本の話など2015/03/13 23:44

『数学セミナー』
『数学セミナー』の表紙が大きく変わって、数学に関係ある切手についての記事になっていた。で、『数学の切手コレクション』(R.J.ウィルソン著)というニッチな(!)本があったはずと検索したら、数セミのこの記事を書いているのは、その本の訳者である数学者・熊原啓作さんなのであった。

そう言えば、わたしも、『季刊をる』に、折り紙が描かれた切手のことを書いたことがある。

数セミのわたしの連載『折って楽しむ折り紙セミナー』は、ありがたいことに続くことになったが、今号から趣向を変えて、展開図ではなく工程図にした。折り紙の作図問題的なたのしさを味わってもらえれば、と思う。初回は正八面体をもとにしたモデルだが、これは、これまでの2回の4月号も正八面体だったからという、著者以外にはどうでもよいこだわりに基づく。

『新しい折り紙の教科書』
宮島登さんの『古典から創作まで なつかしくて新しい折り紙の教科書』が刊行される。

『現象数理学の冒険 』
『現象数理学の冒険 』(三村昌泰編)の第7章は、「折紙技術の工学への応用」(萩原一郎著)である。

一般化
無神論、一神教、二神教(ゾロアスター教等)、多神教を、n神教(n>=0)という概念で一般化して、不変なものを見出すというバカなアイデアが浮かんだ。

『イミテーション・ゲーム』
13日封切りの映画、アラン・チューリングを描いた『イミテーション・ゲーム』が楽しみだ。チューリングと言えば、昨年読んだSF小説『オール・クリア』(コニー・ウィリス著 大森望訳)にもチューリングがでてきて、重要な脇役になるのかと期待して読みすすめたのだが、カメオ出演みたいなものでちょっとがっかりした。がっかりには、『オール・クリア』などの「オックスフォード史学生・タイムトラベルシリーズ」を手放しで好きになれないということも影響している(ウィリスさんの語りは抜群で、すばらしい小説家だと思うのだけれど)。理由のひとつは、わたしがタイムトラベルものに思弁的なアクロバットを期待しすぎるからである。そして、この作に関してはもうひとつ、空襲を耐えた先にあったのが廃墟以外何もなかった敗戦国の生まれなので、ロンドン空襲とVEデイ(ヨーロッパ戦勝記念日)という話を読んでも、「そうですか。VEデイですか。よかったですね」という感想を避けがたく持ってしまうからである。

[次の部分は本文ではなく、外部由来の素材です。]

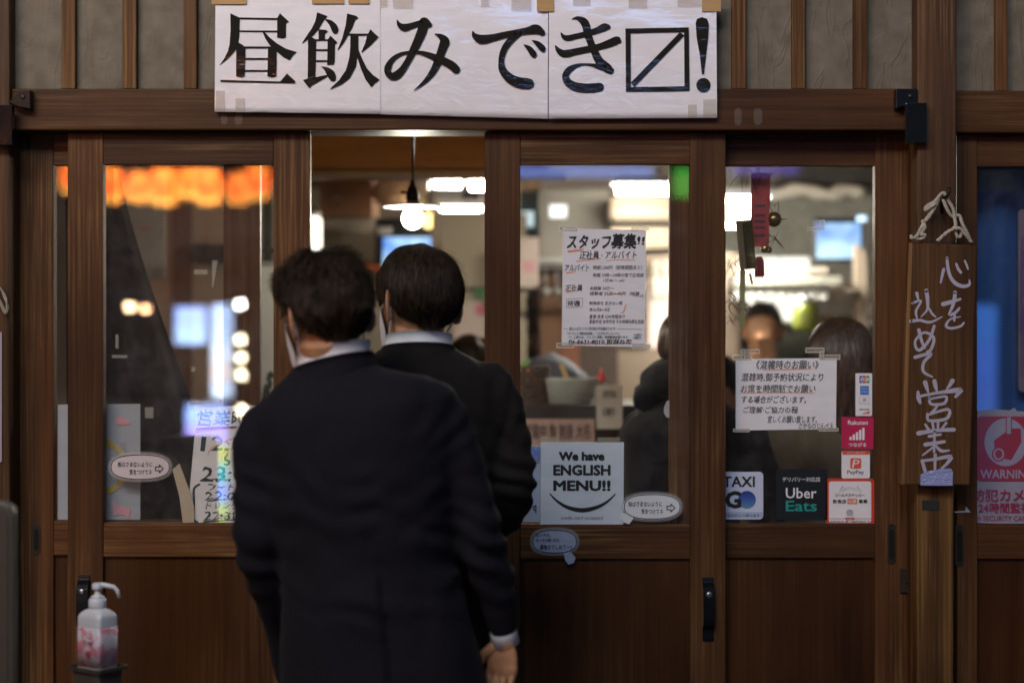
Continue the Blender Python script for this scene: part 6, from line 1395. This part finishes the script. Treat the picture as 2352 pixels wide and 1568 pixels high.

チューリングが重要な役割で登場する『ウィトゲンシュタインの講義 数学の基礎篇 ケンブリッジ 1939年』(コーラ・ダイアモンド編 大谷弘、古田徹也訳)も最近出版された。この講義の内容を大きなネタもとにしたであろう小説『ケンブリッジ・クインテット』(ジョン・キャスティ著 藤原正彦 、藤原美子訳)は、ウィトちゃんほんとうにこんな言いかたでこんなことを言うか?という、フィクションならではのもやもやがあったが、『講義 数学の基礎篇』は、講義ノートからおこしたものとはいえ、ウィトゲンシュタインやチューリングの声を写したものなので、そうしたもやもやは少なそうだ。しかし、気合をいれないと読み始められない本なので、積ん読になっている。